Walking/Photo Journal - Derelict Cottage Piperstown


Derelict Cottage -  Piperstown

One of the first things that struck me about living in the Dublin Mountains was the sense that so much about these surroundings were here long before any of us were born, and will remain long after we are all gone.  But there are elements that are not so safe, and one of those is the numerous derelict buildings that still remain from times past. 

When we came upon our own piece of derelict structure eleven years ago, we felt a connection not just to the land, but to the house itself.  It was in a very sorry state, most of our friends thought us mad, and indeed over the seven years that it took us to get approval for refurbishing the cottage, we did at times agree with them.

Anyhow like all good stories, it had a happy ending, but there were stories about the house, that went beyond the known historical tales attached to it, like the bold Robert Emmet and the Kearney's, both already written into country and local history.  No there was another story to be told, one that we heard much later.

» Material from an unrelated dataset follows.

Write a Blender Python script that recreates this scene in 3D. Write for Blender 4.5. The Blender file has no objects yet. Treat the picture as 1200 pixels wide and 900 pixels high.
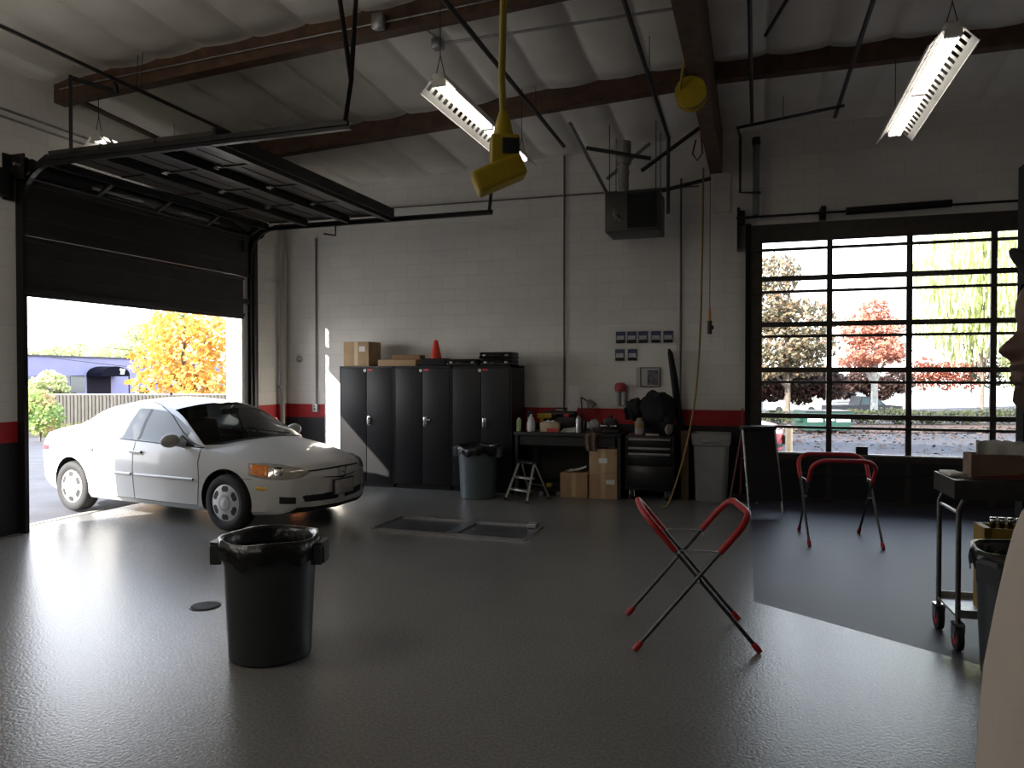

The first time I got a hint of it, we had steel scaffolding up through the belly of the cottage and the daughter of a neighbour, (she was probably about eleven at the time) told me how she used to look up at our house from her Granddad's (Maurice Collins) place, and dream about one day living here, fixing the house up, for it was indeed a house that when you looked up at it from the lower levels of the valley, looked like something out of a childhood fairytale.  Later still, others too came and visited, and each recounted their own tales of the cottage, whether it was playing in it as a child, or revisiting it in later years, and each time they spoke, there was something special from memory in the house for each of them.

Maybe it was because of the history of the place that locals were drawn to it, they too sensing something that went beyond their own years on earth, but somehow our little cottage became part of what this beautiful part of Dublin represents, not just the landscape, but the people and the houses that they once called 'home'.

When I am out walking and I look at the derelict cottages, I think of the people that used to live in them, the ones that are no longer here, and the ones living, that remember these old buildings as part of their family history, for they are as important an element of this place as the hedgerow and the forests, and if we are not careful, we could lose them and their stories for good.

1 comment:

  1. Incredibly well said, Socks. What man has made speaks to us from the time it is made, and the accretion of history, and histories, makes it the more precious.

    And congrats on the renovation/rescue.